Every character in this parable of the Good Samaritan has gifts and talents and treasures.  Gifts that they choose to use, or not use, for healing, for shelter, and for compassion.  There was enough to care, enough to show mercy, from each of the neighbors.  Yet only the despised Samaritan chose to use his gifts, and to use them generously, to rescue an unknown stranger.  A stranger who could be Jesus himself.   

“If there is any ministering to be imitated in the Good Samaritan's example, it is the ministry to Jesus in his passion, as that passion is to be found in the least of his brethren, namely, in the hungry, the thirsty, the outcast, the naked, the sick, and the imprisoned in whom he dwells and through whom he invites us to become his neighbors in death and resurrection.”   Robert Farrar Capon

The question of the summer at Camp Cross is: how do we wake the world?  The answer is that we go and do likewise.  We go love, all, all, all.  We go serve, all, all, all.  We seek forgiveness, all the time, and everywhere. We do have enough to wake up, to become the reign of God. 

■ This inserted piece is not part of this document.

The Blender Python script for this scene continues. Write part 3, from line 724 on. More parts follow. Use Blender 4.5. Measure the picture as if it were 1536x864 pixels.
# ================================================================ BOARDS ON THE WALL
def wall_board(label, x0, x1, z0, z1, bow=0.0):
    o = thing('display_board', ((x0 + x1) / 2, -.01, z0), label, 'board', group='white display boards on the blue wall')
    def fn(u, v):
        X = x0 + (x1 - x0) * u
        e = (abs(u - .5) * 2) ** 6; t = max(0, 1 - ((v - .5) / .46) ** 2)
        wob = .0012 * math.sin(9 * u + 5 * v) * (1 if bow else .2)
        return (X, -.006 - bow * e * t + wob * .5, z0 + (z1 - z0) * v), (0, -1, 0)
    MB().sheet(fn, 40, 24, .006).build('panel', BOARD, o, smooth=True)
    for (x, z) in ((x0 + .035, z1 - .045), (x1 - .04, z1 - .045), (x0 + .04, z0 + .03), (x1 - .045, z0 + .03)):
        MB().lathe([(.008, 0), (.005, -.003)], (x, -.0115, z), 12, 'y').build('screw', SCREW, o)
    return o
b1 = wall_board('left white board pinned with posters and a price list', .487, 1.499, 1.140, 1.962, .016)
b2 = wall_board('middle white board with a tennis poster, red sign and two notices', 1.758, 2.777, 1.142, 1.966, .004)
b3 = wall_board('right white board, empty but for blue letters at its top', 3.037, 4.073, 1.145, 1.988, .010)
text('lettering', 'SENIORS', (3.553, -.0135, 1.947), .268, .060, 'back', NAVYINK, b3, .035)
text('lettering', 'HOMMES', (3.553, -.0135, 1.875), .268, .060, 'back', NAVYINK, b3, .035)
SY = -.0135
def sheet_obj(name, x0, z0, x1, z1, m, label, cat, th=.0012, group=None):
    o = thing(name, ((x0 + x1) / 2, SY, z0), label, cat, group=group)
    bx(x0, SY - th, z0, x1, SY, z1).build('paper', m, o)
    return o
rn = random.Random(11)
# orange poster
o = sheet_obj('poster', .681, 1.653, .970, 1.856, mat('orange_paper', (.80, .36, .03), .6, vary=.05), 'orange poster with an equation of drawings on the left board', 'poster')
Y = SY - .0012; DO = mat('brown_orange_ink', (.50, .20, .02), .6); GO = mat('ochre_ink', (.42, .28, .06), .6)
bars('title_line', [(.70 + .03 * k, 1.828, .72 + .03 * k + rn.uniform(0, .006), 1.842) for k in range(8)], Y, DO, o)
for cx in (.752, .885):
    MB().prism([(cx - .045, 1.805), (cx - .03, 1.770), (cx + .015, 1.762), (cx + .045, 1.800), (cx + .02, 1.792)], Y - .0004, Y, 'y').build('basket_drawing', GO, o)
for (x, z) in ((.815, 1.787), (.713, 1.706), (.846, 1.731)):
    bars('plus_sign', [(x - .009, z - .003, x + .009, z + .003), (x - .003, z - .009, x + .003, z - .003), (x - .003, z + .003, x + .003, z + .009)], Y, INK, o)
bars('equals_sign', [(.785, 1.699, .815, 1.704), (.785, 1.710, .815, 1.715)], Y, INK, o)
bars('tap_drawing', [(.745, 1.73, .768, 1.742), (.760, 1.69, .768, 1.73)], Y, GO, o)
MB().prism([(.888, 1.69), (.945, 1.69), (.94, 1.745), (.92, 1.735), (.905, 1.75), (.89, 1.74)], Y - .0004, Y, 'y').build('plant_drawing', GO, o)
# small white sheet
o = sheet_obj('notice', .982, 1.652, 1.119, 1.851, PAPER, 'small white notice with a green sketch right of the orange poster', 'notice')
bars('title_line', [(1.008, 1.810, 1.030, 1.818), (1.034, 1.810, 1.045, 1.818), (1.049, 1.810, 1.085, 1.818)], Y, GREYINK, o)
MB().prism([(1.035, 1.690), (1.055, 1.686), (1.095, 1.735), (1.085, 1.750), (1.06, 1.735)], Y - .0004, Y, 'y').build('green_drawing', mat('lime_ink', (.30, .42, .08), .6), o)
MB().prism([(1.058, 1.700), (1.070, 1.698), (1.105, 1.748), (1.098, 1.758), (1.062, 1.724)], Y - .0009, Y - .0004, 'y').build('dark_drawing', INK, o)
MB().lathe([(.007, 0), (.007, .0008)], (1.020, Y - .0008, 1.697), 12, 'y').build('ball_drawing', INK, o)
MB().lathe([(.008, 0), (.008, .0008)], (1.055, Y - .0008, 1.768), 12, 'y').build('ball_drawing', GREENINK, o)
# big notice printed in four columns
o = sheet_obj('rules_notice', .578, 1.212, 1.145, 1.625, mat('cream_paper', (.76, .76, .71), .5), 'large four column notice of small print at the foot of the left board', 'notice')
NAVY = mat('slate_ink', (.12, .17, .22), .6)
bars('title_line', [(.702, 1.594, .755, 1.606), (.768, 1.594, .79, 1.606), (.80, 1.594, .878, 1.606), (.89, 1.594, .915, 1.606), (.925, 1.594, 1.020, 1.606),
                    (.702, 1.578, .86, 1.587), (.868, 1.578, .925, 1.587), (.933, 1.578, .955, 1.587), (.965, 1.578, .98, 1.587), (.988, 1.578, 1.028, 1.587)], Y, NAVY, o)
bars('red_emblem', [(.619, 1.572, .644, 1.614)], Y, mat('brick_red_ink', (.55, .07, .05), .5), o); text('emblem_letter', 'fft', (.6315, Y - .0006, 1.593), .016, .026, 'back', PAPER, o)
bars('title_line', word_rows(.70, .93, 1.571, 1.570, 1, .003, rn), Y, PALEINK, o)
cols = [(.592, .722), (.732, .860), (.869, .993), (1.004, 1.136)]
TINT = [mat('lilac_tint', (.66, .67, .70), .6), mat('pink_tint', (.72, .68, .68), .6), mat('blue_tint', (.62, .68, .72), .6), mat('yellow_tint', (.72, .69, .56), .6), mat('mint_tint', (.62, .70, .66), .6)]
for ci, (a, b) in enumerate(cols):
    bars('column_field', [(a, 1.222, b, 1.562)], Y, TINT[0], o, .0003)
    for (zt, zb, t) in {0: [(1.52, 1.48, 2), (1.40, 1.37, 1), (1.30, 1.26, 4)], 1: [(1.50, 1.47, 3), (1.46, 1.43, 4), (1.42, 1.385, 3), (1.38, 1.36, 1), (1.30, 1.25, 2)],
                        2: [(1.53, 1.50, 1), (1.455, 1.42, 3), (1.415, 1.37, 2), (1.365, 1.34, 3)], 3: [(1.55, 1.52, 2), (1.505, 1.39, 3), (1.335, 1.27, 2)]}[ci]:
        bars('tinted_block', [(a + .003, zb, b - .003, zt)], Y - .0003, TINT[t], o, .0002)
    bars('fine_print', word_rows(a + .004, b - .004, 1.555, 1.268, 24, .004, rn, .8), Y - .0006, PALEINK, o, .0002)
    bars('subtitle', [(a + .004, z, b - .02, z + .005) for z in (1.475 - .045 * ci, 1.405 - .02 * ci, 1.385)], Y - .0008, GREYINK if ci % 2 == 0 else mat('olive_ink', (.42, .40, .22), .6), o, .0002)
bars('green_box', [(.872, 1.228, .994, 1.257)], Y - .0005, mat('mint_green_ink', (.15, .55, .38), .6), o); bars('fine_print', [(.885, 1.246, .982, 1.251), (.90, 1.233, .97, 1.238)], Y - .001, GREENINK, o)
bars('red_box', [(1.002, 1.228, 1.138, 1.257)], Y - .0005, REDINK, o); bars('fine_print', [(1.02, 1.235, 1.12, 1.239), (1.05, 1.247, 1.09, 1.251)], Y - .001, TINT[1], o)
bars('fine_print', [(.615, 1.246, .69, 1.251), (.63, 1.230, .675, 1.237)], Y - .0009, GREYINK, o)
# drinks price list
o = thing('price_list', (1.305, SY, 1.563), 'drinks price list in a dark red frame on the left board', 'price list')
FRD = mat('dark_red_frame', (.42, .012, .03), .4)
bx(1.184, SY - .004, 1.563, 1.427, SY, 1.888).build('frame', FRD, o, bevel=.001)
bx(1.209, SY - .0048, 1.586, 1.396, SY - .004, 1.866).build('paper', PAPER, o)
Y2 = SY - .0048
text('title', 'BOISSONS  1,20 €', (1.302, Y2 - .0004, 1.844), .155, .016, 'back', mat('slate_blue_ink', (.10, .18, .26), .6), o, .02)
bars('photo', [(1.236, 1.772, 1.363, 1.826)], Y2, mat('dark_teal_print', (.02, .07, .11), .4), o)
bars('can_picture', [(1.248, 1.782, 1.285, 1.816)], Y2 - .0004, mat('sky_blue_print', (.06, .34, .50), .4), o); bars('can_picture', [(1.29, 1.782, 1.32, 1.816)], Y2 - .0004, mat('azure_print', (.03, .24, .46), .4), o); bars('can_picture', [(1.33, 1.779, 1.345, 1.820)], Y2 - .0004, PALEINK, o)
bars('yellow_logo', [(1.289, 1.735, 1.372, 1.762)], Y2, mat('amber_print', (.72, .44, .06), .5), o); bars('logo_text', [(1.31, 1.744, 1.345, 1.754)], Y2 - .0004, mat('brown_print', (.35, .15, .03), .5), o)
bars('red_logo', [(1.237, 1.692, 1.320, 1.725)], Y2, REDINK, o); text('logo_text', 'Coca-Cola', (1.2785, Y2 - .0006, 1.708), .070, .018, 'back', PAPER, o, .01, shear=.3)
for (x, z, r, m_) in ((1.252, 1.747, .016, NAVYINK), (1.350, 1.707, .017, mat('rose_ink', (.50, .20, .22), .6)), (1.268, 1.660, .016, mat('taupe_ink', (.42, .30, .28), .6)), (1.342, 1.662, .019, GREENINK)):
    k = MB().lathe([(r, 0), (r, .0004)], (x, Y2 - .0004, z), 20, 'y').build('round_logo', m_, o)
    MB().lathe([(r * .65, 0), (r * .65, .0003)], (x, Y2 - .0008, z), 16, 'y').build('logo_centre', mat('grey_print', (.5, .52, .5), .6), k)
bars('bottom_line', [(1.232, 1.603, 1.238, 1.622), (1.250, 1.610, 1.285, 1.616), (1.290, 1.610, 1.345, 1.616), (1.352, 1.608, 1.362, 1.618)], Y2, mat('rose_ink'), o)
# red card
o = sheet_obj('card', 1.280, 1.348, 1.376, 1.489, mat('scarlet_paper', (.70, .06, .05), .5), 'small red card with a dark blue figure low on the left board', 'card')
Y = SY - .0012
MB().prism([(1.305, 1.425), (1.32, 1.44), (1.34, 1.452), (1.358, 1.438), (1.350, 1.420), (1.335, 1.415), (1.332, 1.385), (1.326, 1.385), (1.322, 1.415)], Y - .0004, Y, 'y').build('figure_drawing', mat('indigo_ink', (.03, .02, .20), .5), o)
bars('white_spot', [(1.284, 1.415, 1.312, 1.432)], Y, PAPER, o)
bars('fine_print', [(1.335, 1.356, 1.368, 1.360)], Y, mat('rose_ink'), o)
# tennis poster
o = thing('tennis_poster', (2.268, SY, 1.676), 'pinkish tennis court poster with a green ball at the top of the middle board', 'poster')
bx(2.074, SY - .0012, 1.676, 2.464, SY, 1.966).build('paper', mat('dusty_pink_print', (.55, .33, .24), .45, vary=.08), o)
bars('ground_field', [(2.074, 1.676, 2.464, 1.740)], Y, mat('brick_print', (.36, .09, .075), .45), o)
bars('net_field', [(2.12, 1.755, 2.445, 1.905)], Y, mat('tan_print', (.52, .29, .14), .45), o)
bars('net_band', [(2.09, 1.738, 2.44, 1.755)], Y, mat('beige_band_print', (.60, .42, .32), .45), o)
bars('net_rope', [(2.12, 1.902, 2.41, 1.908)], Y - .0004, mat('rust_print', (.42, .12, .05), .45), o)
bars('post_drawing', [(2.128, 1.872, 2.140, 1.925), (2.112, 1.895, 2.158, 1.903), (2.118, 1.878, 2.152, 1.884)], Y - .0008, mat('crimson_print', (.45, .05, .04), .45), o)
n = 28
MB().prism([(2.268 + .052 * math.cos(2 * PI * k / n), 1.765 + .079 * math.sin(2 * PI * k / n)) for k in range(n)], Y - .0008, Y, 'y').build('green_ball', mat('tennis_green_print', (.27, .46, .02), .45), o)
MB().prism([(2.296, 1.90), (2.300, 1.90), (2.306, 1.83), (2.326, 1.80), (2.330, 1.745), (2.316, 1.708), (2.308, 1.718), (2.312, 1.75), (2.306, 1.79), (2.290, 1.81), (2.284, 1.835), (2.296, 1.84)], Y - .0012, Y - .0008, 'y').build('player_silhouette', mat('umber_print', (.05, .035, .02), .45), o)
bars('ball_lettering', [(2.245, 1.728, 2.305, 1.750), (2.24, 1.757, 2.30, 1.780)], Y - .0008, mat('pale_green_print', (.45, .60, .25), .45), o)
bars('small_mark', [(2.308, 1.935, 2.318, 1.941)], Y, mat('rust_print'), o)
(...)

Making sacred meaning through play doesn’t end in childhood.  We learn to take it inside.  When we are sitting in traffic, and coming up with ideas about how to get out of traffic, we are playing.  We are manipulating what we have to create a new future, in our minds.  So my conversations with Jerome didn’t end with a conversation about potatoes.  He was an important advisor for a paper I wrote about how adult faith formation needs to play, and to play outside of our minds.  That teens and adults need to be invited to use the materials around us to jump into the story, to make it our story in flesh and blood.  This experiment in the first ever Arts Camp is an expression of that proposal.  We have leapt into the parable of the Good Samaritan with our hearts and minds.  We turned it inside out and upside down and let it speak to our lives and our world and the ideas that surround us.  Our campers and volunteers and staff have played with it in amazing new ways that I could not have imagined.


One of our goals for each camper this summer is that they learn this parable well enough to be able to tell it in their own words.  I am pretty sure that we have met that goal, and they will be doing that later in their show (MTV Good Sam!). Our friends have leaped into the parable of the Good Samaritan and play with it, and used only the items and talents and passions we have right here at camp to make a play like none other.  We had everything we needed right here on camp.   The opposite of scarcity is not abundance, the opposite of scarcity is enough.  And we have more than enough to proclaim Good News.  We had the talent and the materials and the energy and the heart to embody Christ’s call that we are to show mercy, to be a neighbor to all neighbors, that our backyard is as large as the whole universe.  So we send you out, to go and do likewise.  Jump into the story, play with the story and make it your own, because only when we live it will we will actually, wake the world in Jesus name.